Lastly, he named mentally stressful battlefield situations that even cause even the most combat-experienced soldiers to “panic” and their minds to “break.” Some of these, who the Taiwanese fighter saw breaking down, were many “professional soldiers from Europe and the United States.”

Lack of sleep amid intense physical action; shell shock under continuous artillery barrages; deadlocked situations requiring to hold trenches for extended periods causing distressing monotony; and lastly, the emotional stress of seeing the death of teammates. 

His own unit had a casualty rate of 50 percent and a death rate of 20 percent, with his own platoon “almost wiped out twice.” “This often extinguishes the enthusiasm of many people who want to experience the passion for war… it’s not beautiful at all, and war has nothing to do with romance,” he said. 

Video of Taiwanese Bulletproof Plates Being Tested

The video meanwhile showed a soldier firing what appears to be a 7.62 mm round from a Kalashnikov-type assault rifle round at a distance of 10 meters at a shooting range. 

The bulletproof plates that supposedly reached Ukraine from Taiwan in April 2022.

The soldier lets off a single round from the silenced weapon, following which the one holding the camera walks over to the plates. The bullet has made a dent in the front but has not passed through. 

It is unclear when the plates were sent to Ukraine, but some social media posts with the video and images claimed they were received on April 2022. This fact could not be independently verified. 

Previous Taiwanese Supplies

On May 12 last year, the Twitter handle ‘Ukraine+Taiwan Forum’ posted a photo showing a Ukrainian soldier in a Taiwan-made tactical vest standing before several boxes of supplies sent from Taiwan.

The Twitter account is “an independent Ukraine-Taiwan relations advocacy platform” run by the Liberal Democratic League of Ukraine, according to Taiwan News. The post read, “Ukrainian front-line soldiers received humanitarian aid from Taiwan!” with the hashtag “TaiwanCanHelp.”

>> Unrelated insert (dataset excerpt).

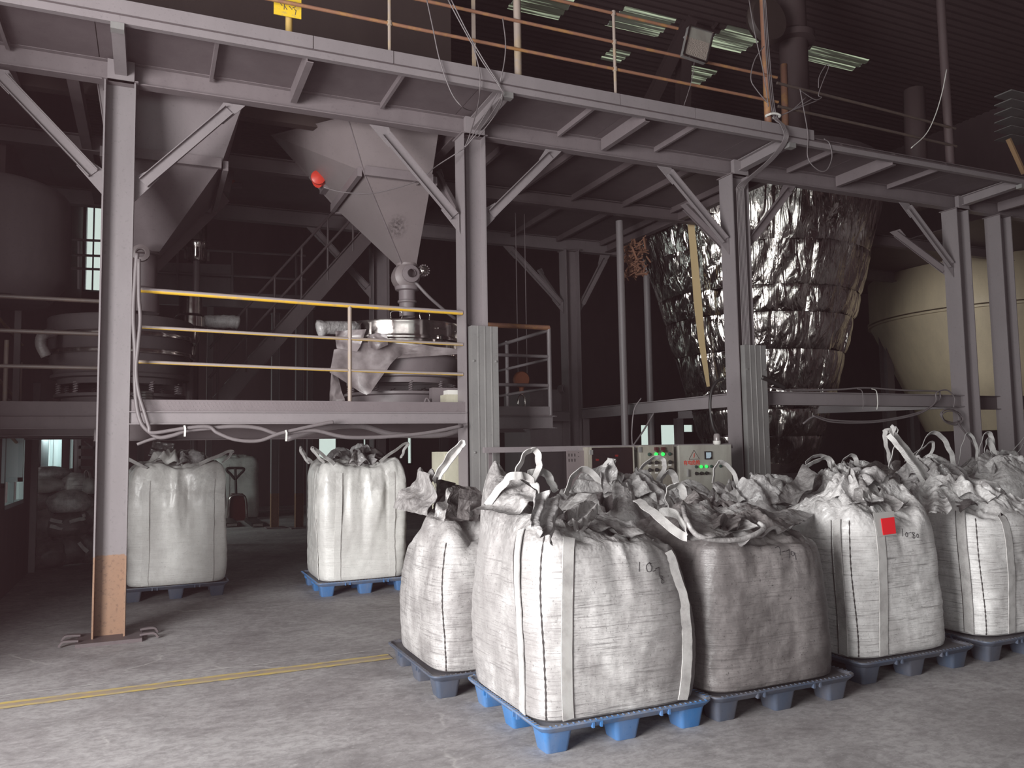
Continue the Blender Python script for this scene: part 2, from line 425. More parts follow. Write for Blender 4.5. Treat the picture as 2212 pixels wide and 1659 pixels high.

In the photo, aside from cardboard boxes bearing logos well-known in Taiwan, there was also a sign on top of the supplies showing heart-shaped Ukrainian and Taiwan flags with the message “Stand with Ukraine.

Canned food can be seen sitting on the pile while the words “sleeping bags, 16pcs” were written on one of the cardboard boxes. It is possible the latest photo circulating now could be from this batch of supplies.